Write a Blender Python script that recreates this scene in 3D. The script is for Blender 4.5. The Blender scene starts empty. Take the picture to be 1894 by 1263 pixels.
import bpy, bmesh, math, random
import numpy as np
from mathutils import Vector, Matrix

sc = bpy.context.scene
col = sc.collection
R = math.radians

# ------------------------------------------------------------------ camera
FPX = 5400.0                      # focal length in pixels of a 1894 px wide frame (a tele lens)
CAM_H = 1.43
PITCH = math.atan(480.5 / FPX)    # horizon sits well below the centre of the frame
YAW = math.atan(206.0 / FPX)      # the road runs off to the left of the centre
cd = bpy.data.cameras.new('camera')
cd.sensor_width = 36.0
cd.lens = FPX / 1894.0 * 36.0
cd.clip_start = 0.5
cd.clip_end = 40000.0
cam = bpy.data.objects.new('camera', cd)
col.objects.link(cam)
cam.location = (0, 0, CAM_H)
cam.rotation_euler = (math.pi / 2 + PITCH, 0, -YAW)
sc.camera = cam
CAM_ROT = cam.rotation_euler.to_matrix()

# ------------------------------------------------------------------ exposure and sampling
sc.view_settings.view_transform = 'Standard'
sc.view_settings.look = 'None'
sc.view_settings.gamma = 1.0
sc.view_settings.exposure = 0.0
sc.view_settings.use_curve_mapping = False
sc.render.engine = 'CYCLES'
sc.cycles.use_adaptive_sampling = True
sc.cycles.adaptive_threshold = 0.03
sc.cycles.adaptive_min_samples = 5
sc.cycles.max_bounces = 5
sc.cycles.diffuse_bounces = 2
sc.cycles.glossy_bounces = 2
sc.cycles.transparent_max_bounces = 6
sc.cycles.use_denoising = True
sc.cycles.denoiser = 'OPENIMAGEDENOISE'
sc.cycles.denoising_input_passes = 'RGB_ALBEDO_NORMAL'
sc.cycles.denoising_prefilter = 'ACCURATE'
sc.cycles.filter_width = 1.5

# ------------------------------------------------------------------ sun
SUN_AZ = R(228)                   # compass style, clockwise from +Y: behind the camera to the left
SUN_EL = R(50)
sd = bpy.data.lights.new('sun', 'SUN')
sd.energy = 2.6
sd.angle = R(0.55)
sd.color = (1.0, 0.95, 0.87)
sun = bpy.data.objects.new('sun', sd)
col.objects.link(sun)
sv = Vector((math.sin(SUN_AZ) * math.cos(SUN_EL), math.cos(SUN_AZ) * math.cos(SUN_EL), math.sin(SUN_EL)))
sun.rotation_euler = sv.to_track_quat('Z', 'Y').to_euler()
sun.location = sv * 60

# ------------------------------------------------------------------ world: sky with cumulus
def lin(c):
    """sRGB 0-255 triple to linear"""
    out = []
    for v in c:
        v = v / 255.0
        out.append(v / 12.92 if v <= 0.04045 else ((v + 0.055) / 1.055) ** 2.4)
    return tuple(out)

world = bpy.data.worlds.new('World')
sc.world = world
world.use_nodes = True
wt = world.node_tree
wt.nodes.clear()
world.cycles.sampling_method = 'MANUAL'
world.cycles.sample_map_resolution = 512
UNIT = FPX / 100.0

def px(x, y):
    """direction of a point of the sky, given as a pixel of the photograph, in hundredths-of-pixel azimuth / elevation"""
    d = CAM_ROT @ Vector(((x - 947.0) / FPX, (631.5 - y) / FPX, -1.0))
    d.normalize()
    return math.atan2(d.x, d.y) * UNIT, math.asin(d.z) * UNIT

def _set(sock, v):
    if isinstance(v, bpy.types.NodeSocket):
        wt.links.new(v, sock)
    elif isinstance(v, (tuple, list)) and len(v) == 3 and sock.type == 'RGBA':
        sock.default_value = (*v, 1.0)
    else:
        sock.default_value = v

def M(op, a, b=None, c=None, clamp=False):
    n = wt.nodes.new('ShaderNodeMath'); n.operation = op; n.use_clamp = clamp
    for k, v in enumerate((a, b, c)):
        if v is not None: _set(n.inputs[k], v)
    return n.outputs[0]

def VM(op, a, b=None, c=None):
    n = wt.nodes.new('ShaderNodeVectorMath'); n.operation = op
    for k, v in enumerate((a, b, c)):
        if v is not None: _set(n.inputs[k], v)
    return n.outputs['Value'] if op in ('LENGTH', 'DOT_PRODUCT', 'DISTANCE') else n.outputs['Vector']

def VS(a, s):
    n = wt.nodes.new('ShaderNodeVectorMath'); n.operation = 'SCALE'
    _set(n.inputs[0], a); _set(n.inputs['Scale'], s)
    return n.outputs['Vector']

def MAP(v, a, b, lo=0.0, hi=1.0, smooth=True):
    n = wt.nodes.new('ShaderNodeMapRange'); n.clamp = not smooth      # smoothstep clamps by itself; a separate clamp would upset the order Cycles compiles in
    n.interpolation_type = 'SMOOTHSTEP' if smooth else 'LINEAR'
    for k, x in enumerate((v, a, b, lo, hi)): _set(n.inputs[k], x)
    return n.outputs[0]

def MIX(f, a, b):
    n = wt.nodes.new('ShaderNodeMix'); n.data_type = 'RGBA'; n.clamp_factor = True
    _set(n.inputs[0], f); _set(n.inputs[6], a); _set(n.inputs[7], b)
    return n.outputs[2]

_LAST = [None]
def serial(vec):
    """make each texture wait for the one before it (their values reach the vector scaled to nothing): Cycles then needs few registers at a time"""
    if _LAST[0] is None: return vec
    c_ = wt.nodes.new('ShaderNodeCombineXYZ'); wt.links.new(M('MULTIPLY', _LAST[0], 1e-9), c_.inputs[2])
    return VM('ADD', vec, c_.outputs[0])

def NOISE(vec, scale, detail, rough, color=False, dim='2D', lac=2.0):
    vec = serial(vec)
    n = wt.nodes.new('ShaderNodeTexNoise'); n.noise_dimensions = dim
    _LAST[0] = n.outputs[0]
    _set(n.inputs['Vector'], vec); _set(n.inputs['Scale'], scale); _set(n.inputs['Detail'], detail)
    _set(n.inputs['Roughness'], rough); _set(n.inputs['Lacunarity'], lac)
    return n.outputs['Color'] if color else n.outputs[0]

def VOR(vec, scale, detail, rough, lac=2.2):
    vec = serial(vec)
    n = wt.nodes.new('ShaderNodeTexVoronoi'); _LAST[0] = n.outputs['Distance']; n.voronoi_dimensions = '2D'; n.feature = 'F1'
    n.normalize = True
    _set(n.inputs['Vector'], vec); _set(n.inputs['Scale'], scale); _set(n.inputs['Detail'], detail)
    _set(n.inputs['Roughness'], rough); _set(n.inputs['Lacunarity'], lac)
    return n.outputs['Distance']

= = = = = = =

## EXERCISE DETAILS
Please repeat the material above, word for word and in full.

## RESPONSE TO THE EXERCISE
Write a Blender Python script that recreates this scene in 3D. The script is for Blender 4.5. The Blender scene starts empty. Take the picture to be 1894 by 1263 pixels.
import bpy, bmesh, math, random
import numpy as np
from mathutils import Vector, Matrix

sc = bpy.context.scene
col = sc.collection
R = math.radians

# ------------------------------------------------------------------ camera
FPX = 5400.0                      # focal length in pixels of a 1894 px wide frame (a tele lens)
CAM_H = 1.43
PITCH = math.atan(480.5 / FPX)    # horizon sits well below the centre of the frame
YAW = math.atan(206.0 / FPX)      # the road runs off to the left of the centre
cd = bpy.data.cameras.new('camera')
cd.sensor_width = 36.0
cd.lens = FPX / 1894.0 * 36.0
cd.clip_start = 0.5
cd.clip_end = 40000.0
cam = bpy.data.objects.new('camera', cd)
col.objects.link(cam)
cam.location = (0, 0, CAM_H)
cam.rotation_euler = (math.pi / 2 + PITCH, 0, -YAW)
sc.camera = cam
CAM_ROT = cam.rotation_euler.to_matrix()

# ------------------------------------------------------------------ exposure and sampling
sc.view_settings.view_transform = 'Standard'
sc.view_settings.look = 'None'
sc.view_settings.gamma = 1.0
sc.view_settings.exposure = 0.0
sc.view_settings.use_curve_mapping = False
sc.render.engine = 'CYCLES'
sc.cycles.use_adaptive_sampling = True
sc.cycles.adaptive_threshold = 0.03
sc.cycles.adaptive_min_samples = 5
sc.cycles.max_bounces = 5
sc.cycles.diffuse_bounces = 2
sc.cycles.glossy_bounces = 2
sc.cycles.transparent_max_bounces = 6
sc.cycles.use_denoising = True
sc.cycles.denoiser = 'OPENIMAGEDENOISE'
sc.cycles.denoising_input_passes = 'RGB_ALBEDO_NORMAL'
sc.cycles.denoising_prefilter = 'ACCURATE'
sc.cycles.filter_width = 1.5

# ------------------------------------------------------------------ sun
SUN_AZ = R(228)                   # compass style, clockwise from +Y: behind the camera to the left
SUN_EL = R(50)
sd = bpy.data.lights.new('sun', 'SUN')
sd.energy = 2.6
sd.angle = R(0.55)
sd.color = (1.0, 0.95, 0.87)
sun = bpy.data.objects.new('sun', sd)
col.objects.link(sun)
sv = Vector((math.sin(SUN_AZ) * math.cos(SUN_EL), math.cos(SUN_AZ) * math.cos(SUN_EL), math.sin(SUN_EL)))
sun.rotation_euler = sv.to_track_quat('Z', 'Y').to_euler()
sun.location = sv * 60

# ------------------------------------------------------------------ world: sky with cumulus
def lin(c):
    """sRGB 0-255 triple to linear"""
    out = []
    for v in c:
        v = v / 255.0
        out.append(v / 12.92 if v <= 0.04045 else ((v + 0.055) / 1.055) ** 2.4)
    return tuple(out)

world = bpy.data.worlds.new('World')
sc.world = world
world.use_nodes = True
wt = world.node_tree
wt.nodes.clear()
world.cycles.sampling_method = 'MANUAL'
world.cycles.sample_map_resolution = 512
UNIT = FPX / 100.0

def px(x, y):
    """direction of a point of the sky, given as a pixel of the photograph, in hundredths-of-pixel azimuth / elevation"""
    d = CAM_ROT @ Vector(((x - 947.0) / FPX, (631.5 - y) / FPX, -1.0))
    d.normalize()
    return math.atan2(d.x, d.y) * UNIT, math.asin(d.z) * UNIT

def _set(sock, v):
    if isinstance(v, bpy.types.NodeSocket):
        wt.links.new(v, sock)
    elif isinstance(v, (tuple, list)) and len(v) == 3 and sock.type == 'RGBA':
        sock.default_value = (*v, 1.0)
    else:
        sock.default_value = v

def M(op, a, b=None, c=None, clamp=False):
    n = wt.nodes.new('ShaderNodeMath'); n.operation = op; n.use_clamp = clamp
    for k, v in enumerate((a, b, c)):
        if v is not None: _set(n.inputs[k], v)
    return n.outputs[0]

def VM(op, a, b=None, c=None):
    n = wt.nodes.new('ShaderNodeVectorMath'); n.operation = op
    for k, v in enumerate((a, b, c)):
        if v is not None: _set(n.inputs[k], v)
    return n.outputs['Value'] if op in ('LENGTH', 'DOT_PRODUCT', 'DISTANCE') else n.outputs['Vector']

def VS(a, s):
    n = wt.nodes.new('ShaderNodeVectorMath'); n.operation = 'SCALE'
    _set(n.inputs[0], a); _set(n.inputs['Scale'], s)
    return n.outputs['Vector']

def MAP(v, a, b, lo=0.0, hi=1.0, smooth=True):
    n = wt.nodes.new('ShaderNodeMapRange'); n.clamp = not smooth      # smoothstep clamps by itself; a separate clamp would upset the order Cycles compiles in
    n.interpolation_type = 'SMOOTHSTEP' if smooth else 'LINEAR'
    for k, x in enumerate((v, a, b, lo, hi)): _set(n.inputs[k], x)
    return n.outputs[0]

def MIX(f, a, b):
    n = wt.nodes.new('ShaderNodeMix'); n.data_type = 'RGBA'; n.clamp_factor = True
    _set(n.inputs[0], f); _set(n.inputs[6], a); _set(n.inputs[7], b)
    return n.outputs[2]

_LAST = [None]
def serial(vec):
    """make each texture wait for the one before it (their values reach the vector scaled to nothing): Cycles then needs few registers at a time"""
    if _LAST[0] is None: return vec
    c_ = wt.nodes.new('ShaderNodeCombineXYZ'); wt.links.new(M('MULTIPLY', _LAST[0], 1e-9), c_.inputs[2])
    return VM('ADD', vec, c_.outputs[0])

def NOISE(vec, scale, detail, rough, color=False, dim='2D', lac=2.0):
    vec = serial(vec)
    n = wt.nodes.new('ShaderNodeTexNoise'); n.noise_dimensions = dim
    _LAST[0] = n.outputs[0]
    _set(n.inputs['Vector'], vec); _set(n.inputs['Scale'], scale); _set(n.inputs['Detail'], detail)
    _set(n.inputs['Roughness'], rough); _set(n.inputs['Lacunarity'], lac)
    return n.outputs['Color'] if color else n.outputs[0]

def VOR(vec, scale, detail, rough, lac=2.2):
    vec = serial(vec)
    n = wt.nodes.new('ShaderNodeTexVoronoi'); _LAST[0] = n.outputs['Distance']; n.voronoi_dimensions = '2D'; n.feature = 'F1'
    n.normalize = True
    _set(n.inputs['Vector'], vec); _set(n.inputs['Scale'], scale); _set(n.inputs['Detail'], detail)
    _set(n.inputs['Roughness'], rough); _set(n.inputs['Lacunarity'], lac)
    return n.outputs['Distance']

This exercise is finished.